The best way to use the Lensbaby Edge 35 is to compose the shot, decide on the angle of the tilt and then focus the lens. Finally, use the aperture ring to set the width of the sharp zone and the degree of blur. A wide aperture gives the most blur and the narrowest sharp band.

Lensbaby Edge 35 on the Sony A7 III

Performance

The Lensbaby Edge 35 produces some interesting and creative effects that are fun to explore. It takes a little while to get the hang of moving the tilting mechanism to position the band of focus where you want it, but it’s a simple process.

The most interesting results are created when the scene has lots of detail. If you use a horizontal slice of focus the Edge 35 creates images that look they were shot with a very wide aperture. However, you can also get near and far objects sharp in the same image.

It’s well worth focusing carefully because the Edge 35 is impressively sharp. That sharpness emphasises the degree of blur in other areas – and vice versa.

Lensbaby has used an 8-blade aperture in the Edge 35 and it produces attractive bokeh. This means that out of focus highlights in the background can really enhance the image.

Sample Images

Verdict

I enjoy the creativity of Lensbaby lenses and I like the Edge 35 a lot. However, there’s a bit more to think about than using the Sweet 35 which gives you spot of sharp focus. The Edge 35’s slice can cut across your images at any angle rather than just highlight the main subject.

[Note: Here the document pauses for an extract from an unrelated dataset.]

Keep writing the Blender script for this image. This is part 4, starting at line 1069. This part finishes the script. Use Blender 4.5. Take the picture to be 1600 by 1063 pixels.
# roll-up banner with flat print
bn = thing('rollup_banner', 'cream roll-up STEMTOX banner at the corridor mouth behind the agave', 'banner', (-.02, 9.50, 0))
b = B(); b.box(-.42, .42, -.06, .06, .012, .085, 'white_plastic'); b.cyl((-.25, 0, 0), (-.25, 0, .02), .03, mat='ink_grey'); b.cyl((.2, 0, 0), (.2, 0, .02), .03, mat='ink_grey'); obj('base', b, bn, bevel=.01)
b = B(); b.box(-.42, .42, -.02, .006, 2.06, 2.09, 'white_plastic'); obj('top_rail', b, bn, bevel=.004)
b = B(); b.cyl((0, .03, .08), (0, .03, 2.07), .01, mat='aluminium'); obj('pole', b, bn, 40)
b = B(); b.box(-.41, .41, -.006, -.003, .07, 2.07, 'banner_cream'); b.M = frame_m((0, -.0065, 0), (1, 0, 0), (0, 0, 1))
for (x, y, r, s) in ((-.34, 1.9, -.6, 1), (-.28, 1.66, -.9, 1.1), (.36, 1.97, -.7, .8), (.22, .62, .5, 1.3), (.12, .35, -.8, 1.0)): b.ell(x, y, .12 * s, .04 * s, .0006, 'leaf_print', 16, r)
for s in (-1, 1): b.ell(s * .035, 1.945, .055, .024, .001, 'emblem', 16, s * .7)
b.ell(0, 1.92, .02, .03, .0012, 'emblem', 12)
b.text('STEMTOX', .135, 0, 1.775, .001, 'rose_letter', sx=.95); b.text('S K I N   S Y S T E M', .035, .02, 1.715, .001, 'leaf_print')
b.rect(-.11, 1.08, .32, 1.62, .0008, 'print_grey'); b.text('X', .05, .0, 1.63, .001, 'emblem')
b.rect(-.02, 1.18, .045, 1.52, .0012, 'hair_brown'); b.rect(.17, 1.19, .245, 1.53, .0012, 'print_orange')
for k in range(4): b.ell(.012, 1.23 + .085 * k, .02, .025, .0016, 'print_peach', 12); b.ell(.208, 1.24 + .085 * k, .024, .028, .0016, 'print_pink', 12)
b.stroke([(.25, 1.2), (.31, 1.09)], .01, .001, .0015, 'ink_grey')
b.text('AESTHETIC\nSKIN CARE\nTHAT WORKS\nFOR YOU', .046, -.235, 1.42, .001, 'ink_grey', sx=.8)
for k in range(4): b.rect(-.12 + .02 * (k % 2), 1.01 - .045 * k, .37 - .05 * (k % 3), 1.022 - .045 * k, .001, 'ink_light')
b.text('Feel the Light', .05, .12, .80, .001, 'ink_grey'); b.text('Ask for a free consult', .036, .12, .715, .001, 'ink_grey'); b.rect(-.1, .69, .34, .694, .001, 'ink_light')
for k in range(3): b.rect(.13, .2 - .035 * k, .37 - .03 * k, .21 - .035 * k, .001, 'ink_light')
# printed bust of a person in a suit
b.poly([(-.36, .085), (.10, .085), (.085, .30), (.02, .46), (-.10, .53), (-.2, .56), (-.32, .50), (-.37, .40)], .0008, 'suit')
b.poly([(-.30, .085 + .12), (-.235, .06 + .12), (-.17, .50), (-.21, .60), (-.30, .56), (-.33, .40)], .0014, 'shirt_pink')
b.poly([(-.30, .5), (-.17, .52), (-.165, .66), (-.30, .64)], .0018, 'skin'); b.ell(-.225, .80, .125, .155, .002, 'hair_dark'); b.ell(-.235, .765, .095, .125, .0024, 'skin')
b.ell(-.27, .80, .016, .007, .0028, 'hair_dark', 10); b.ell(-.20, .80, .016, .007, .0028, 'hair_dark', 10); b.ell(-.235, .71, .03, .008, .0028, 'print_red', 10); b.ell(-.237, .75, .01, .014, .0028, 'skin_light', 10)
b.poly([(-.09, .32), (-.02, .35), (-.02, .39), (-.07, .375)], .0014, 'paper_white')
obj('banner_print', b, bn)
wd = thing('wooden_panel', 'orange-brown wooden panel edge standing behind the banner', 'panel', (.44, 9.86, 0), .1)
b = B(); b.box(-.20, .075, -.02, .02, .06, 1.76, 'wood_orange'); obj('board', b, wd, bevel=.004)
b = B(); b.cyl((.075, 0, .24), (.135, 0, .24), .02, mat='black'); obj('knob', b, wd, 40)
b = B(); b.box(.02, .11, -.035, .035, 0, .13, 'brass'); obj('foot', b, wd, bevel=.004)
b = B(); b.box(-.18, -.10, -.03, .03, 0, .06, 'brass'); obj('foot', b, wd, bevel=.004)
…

The Edge 35 is suitable for all sorts of photography. I’ve mainly used it for landscapes, but it also works well for street and portraiture – especially environmental portraiture. I know professional wedding photographers who plan to use it in their work.

The first Lensbaby lenses predate mirrorless cameras, and although they work with DSLRs, they are particularly well-suited for use on compact system cameras. The ability to magnify the point of focus and use focus peaking makes it much easier to get the subject sharp.

Although Lensbaby lenses aren’t really aimed at pixel peepers, they’re about giving images a particular look, the Edge 35 gets the point of focus very sharp.